## [Collected material]
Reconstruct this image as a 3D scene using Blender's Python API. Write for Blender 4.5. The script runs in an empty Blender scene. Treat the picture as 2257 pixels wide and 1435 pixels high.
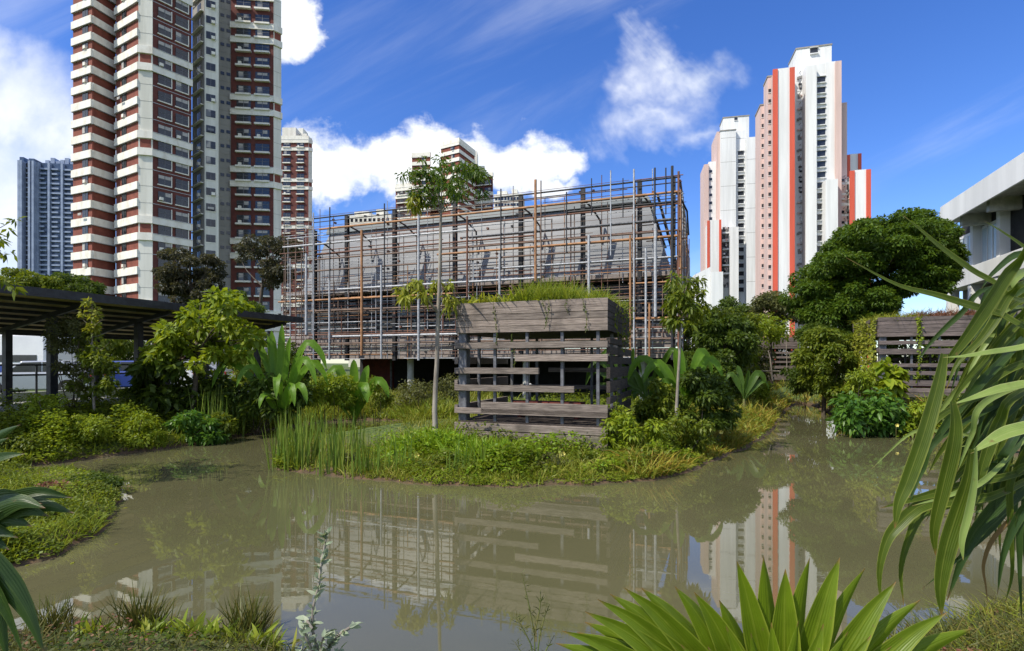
import bpy, math, random
import numpy as np
from mathutils import Vector, Matrix
random.seed(7); rng = np.random.default_rng(7)
S = bpy.context.scene
C = S.collection
R = math.radians
# ------------------------------------------------------------------ camera
FPX, CX, HY, HC = 1170.0, 1128.5, 800.0, 2.3
cam = bpy.data.cameras.new('camera'); co = bpy.data.objects.new('camera', cam); C.objects.link(co)
cam.sensor_width = 36; cam.lens = 36*FPX/2257; cam.shift_y = (HY-717.5)/2257
cam.clip_start = 0.05; cam.clip_end = 3000
co.location = (0, 0, HC); co.rotation_euler = (R(90), 0, 0); S.camera = co
# ------------------------------------------------------------------ light
SUN_DIR = Vector((-0.68, -0.43, 0.93)).normalized()      # towards the sun
sl = bpy.data.lights.new('sun', 'SUN'); so = bpy.data.objects.new('sun', sl); C.objects.link(so)
sl.energy = 3.9; sl.angle = R(0.5); sl.color = (1, .93, .80)
so.rotation_euler = SUN_DIR.to_track_quat('Z', 'Y').to_euler()
S.view_settings.view_transform = 'Standard'; S.view_settings.look = 'None'
S.view_settings.exposure = 0.48; S.view_settings.gamma = 1
S.cycles.max_bounces = 7; S.cycles.diffuse_bounces = 3; S.cycles.glossy_bounces = 3
S.cycles.transmission_bounces = 3; S.cycles.transparent_max_bounces = 4
S.cycles.caustics_reflective = False; S.cycles.caustics_refractive = False

class NT:
    """small helper for node trees"""
    def __init__(s, nt): s.nt = nt; nt.nodes.clear()
    def n(s, t, **kw):
        x = s.nt.nodes.new(t)
        for k, v in kw.items(): setattr(x, k, v)
        return x
    def put(s, sock, v):
        if hasattr(v, 'is_output') or isinstance(v, bpy.types.NodeSocket): s.nt.links.new(v, sock)
        else: sock.default_value = v
    def m(s, op, a, b=0.0, c=None, clamp=False):
        x = s.n('ShaderNodeMath', operation=op, use_clamp=clamp)
        s.put(x.inputs[0], a); s.put(x.inputs[1], b)
        if c is not None: s.put(x.inputs[2], c)
        return x.outputs[0]
    def mix(s, f, a, b, bt='MIX'):
        x = s.n('ShaderNodeMix', data_type='RGBA', blend_type=bt)
        s.put(x.inputs[0], f); s.put(x.inputs[6], c4(a)); s.put(x.inputs[7], c4(b))
        return x.outputs[2]
    def noise(s, vec, scale, detail=3, rough=.5, dist=0):
        x = s.n('ShaderNodeTexNoise'); s.put(x.inputs['Vector'], vec); x.inputs['Scale'].default_value = scale
        x.inputs['Detail'].default_value = detail; x.inputs['Roughness'].default_value = rough
        x.inputs['Distortion'].default_value = dist
        return x.outputs[0]
    def mapr(s, v, a, b, c=0.0, d=1.0, smooth=True):
        x = s.n('ShaderNodeMapRange', interpolation_type='SMOOTHSTEP' if smooth else 'LINEAR')
        s.put(x.inputs[0], v)
        for i, q in enumerate((a, b, c, d)): x.inputs[i+1].default_value = q
        return x.outputs[0]
    def vec(s, x, y, z):
        q = s.n('ShaderNodeCombineXYZ')
        for i, v in enumerate((x, y, z)): s.put(q.inputs[i], v)
        return q.outputs[0]
def c4(c):
    if isinstance(c, (tuple, list)): return tuple(c)[:3]+(1,)
    return c

world = bpy.data.worlds.new('World'); S.world = world; world.use_nodes = True
w = NT(world.node_tree)
sky = w.n('ShaderNodeTexSky', sky_type='NISHITA'); sky.sun_disc = False
sky.sun_elevation = math.asin(SUN_DIR.z); sky.sun_rotation = math.atan2(SUN_DIR.x, SUN_DIR.y)
sky.air_density = 1.0; sky.dust_density = 0.3; sky.ozone_density = 3.0
hs = w.n('ShaderNodeHueSaturation'); hs.inputs['Saturation'].default_value = 1.22; hs.inputs['Hue'].default_value = .512
w.put(hs.inputs['Color'], w.mix(1.0, sky.outputs[0], (1.10,1.15,1.27), 'MULTIPLY'))
tc = w.n('ShaderNodeTexCoord'); sp = w.n('ShaderNodeSeparateXYZ'); w.put(sp.inputs[0], tc.outputs['Generated'])
yy = w.m('MAXIMUM', sp.outputs[1], .12)
u = w.m('DIVIDE', sp.outputs[0], yy); v = w.m('DIVIDE', sp.outputs[2], yy)
uv = w.vec(u, v, 0.0)
def blobs(lst, soft):
    acc = None
    for px, py, rx, ry in lst:
        a = w.m('MULTIPLY', w.m('SUBTRACT', u, (px-CX)/FPX), FPX/rx)
        b = w.m('MULTIPLY', w.m('SUBTRACT', v, (HY-py)/FPX), FPX/ry)
        d = w.m('SQRT', w.m('ADD', w.m('MULTIPLY', a, a), w.m('MULTIPLY', b, b)))
        g = w.m('SUBTRACT', 1.0, d)
        acc = g if acc is None else w.m('SMOOTH_MAX', acc, g, soft)
    return acc
def warp(amt, sc):
    x = w.n('ShaderNodeTexNoise'); w.put(x.inputs['Vector'], uv); x.inputs['Scale'].default_value = sc; x.inputs['Detail'].default_value = 5; x.inputs['Roughness'].default_value = .6
    q = w.n('ShaderNodeSeparateXYZ'); w.put(q.inputs[0], x.outputs['Color'])
    return w.m('ADD', u, w.m('MULTIPLY', w.m('SUBTRACT', q.outputs[0], .5), amt)), w.m('ADD', v, w.m('MULTIPLY', w.m('SUBTRACT', q.outputs[1], .5), amt))
u0, v0 = u, v
u, v = warp(.16, 7.0)
cum = blobs([(735,355,130,92),(870,345,160,72),(985,330,150,72),(1140,352,150,70),(1225,352,80,46),(1015,392,270,58),(1200,405,76,26),
             (640,45,74,92)], .12)
nz = w.noise(w.vec(u0, w.m('MULTIPLY', v0, 1.25), 0.0), 11.0, 10, .62, .2)
cm = w.mapr(w.m('ADD', cum, w.m('MULTIPLY', w.m('SUBTRACT', nz, .5), 1.5)), -.12, .46)
u, v = warp(.25, 3.0)
soft = blobs([(-20,150,140,130),(30,240,210,150),(-100,480,330,260),(150,330,170,130)], .2)
nz2 = w.noise(uv, 3.5, 8, .6, .2)
sm_ = w.mapr(w.m('ADD', soft, w.m('MULTIPLY', w.m('SUBTRACT', nz2, .5), 1.5)), -.25, .95)
u, v = warp(.30, 4.0)
wis = blobs([(1395,150,90,95),(1400,240,130,85),(1480,290,140,60),(1560,330,80,45),(1480,140,110,70)], .2)
rot = w.vec(w.m('ADD', w.m('MULTIPLY', u0, .75), w.m('MULTIPLY', v0, .66)), w.m('MULTIPLY', w.m('SUBTRACT', w.m('MULTIPLY', v0, .75), w.m('MULTIPLY', u0, .66)), .42), 3.0)
nz3 = w.noise(rot, 8.0, 9, .58, .6)
wm = w.mapr(w.m('ADD', wis, w.m('MULTIPLY', w.m('SUBTRACT', nz3, .5), 2.4)), -.35, 1.7, 0, .85)
u, v = u0, v0
st2 = w.vec(w.m('SUBTRACT', u, w.m('MULTIPLY', v, .9)), w.m('MULTIPLY', w.m('SUBTRACT', v, w.m('MULTIPLY', u, .45)), 2.6), 7.0)
nz4 = w.noise(st2, 1.5, 8, .58, .4)
cir = w.mapr(nz4, .48, .85, 0, .30)
al = w.m('MAXIMUM', w.m('MAXIMUM', cm, w.m('MULTIPLY', sm_, .85)), w.m('MAXIMUM', wm, cir))
al = w.m('MULTIPLY', al, w.mapr(sp.outputs[1], .0, .15))
# unseen broken cloud added overhead and behind the viewer to whiten the fill light
oh = w.mapr(w.noise(tc.outputs['Generated'], 2.3, 7, .58, .4), .40, .62, 0, .85)
out = w.m('MAXIMUM', w.mapr(sp.outputs[1], .35, .05), w.mapr(w.m('DIVIDE', sp.outputs[2], yy), .85, 1.3))
al = w.m('MAXIMUM', al, w.m('MULTIPLY', oh, out))
shade = w.mapr(w.noise(uv, 6.0, 6, .55), .32, .62)
cc = w.mix(shade, (5.8, 6.2, 6.8), (7.7, 7.8, 7.9))
bg = w.n('ShaderNodeBackground'); w.put(bg.inputs[0], w.mix(al, hs.outputs[0], cc)); bg.inputs[1].default_value = .118
wo = w.n('ShaderNodeOutputWorld'); w.nt.links.new(bg.outputs[0], wo.inputs[0])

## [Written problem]
Give again, word for word, every line from the top of the data through the line with "S.cycles.caustics_reflective = False;", both ends included, and exclude the pictures.

## [Problem solution]
Reconstruct this image as a 3D scene using Blender's Python API. Write for Blender 4.5. The script runs in an empty Blender scene. Treat the picture as 2257 pixels wide and 1435 pixels high.
import bpy, math, random
import numpy as np
from mathutils import Vector, Matrix
random.seed(7); rng = np.random.default_rng(7)
S = bpy.context.scene
C = S.collection
R = math.radians
# ------------------------------------------------------------------ camera
FPX, CX, HY, HC = 1170.0, 1128.5, 800.0, 2.3
cam = bpy.data.cameras.new('camera'); co = bpy.data.objects.new('camera', cam); C.objects.link(co)
cam.sensor_width = 36; cam.lens = 36*FPX/2257; cam.shift_y = (HY-717.5)/2257
cam.clip_start = 0.05; cam.clip_end = 3000
co.location = (0, 0, HC); co.rotation_euler = (R(90), 0, 0); S.camera = co
# ------------------------------------------------------------------ light
SUN_DIR = Vector((-0.68, -0.43, 0.93)).normalized()      # towards the sun
sl = bpy.data.lights.new('sun', 'SUN'); so = bpy.data.objects.new('sun', sl); C.objects.link(so)
sl.energy = 3.9; sl.angle = R(0.5); sl.color = (1, .93, .80)
so.rotation_euler = SUN_DIR.to_track_quat('Z', 'Y').to_euler()
S.view_settings.view_transform = 'Standard'; S.view_settings.look = 'None'
S.view_settings.exposure = 0.48; S.view_settings.gamma = 1
S.cycles.max_bounces = 7; S.cycles.diffuse_bounces = 3; S.cycles.glossy_bounces = 3
S.cycles.transmission_bounces = 3; S.cycles.transparent_max_bounces = 4
S.cycles.caustics_reflective = False; S.cycles.caustics_refractive = False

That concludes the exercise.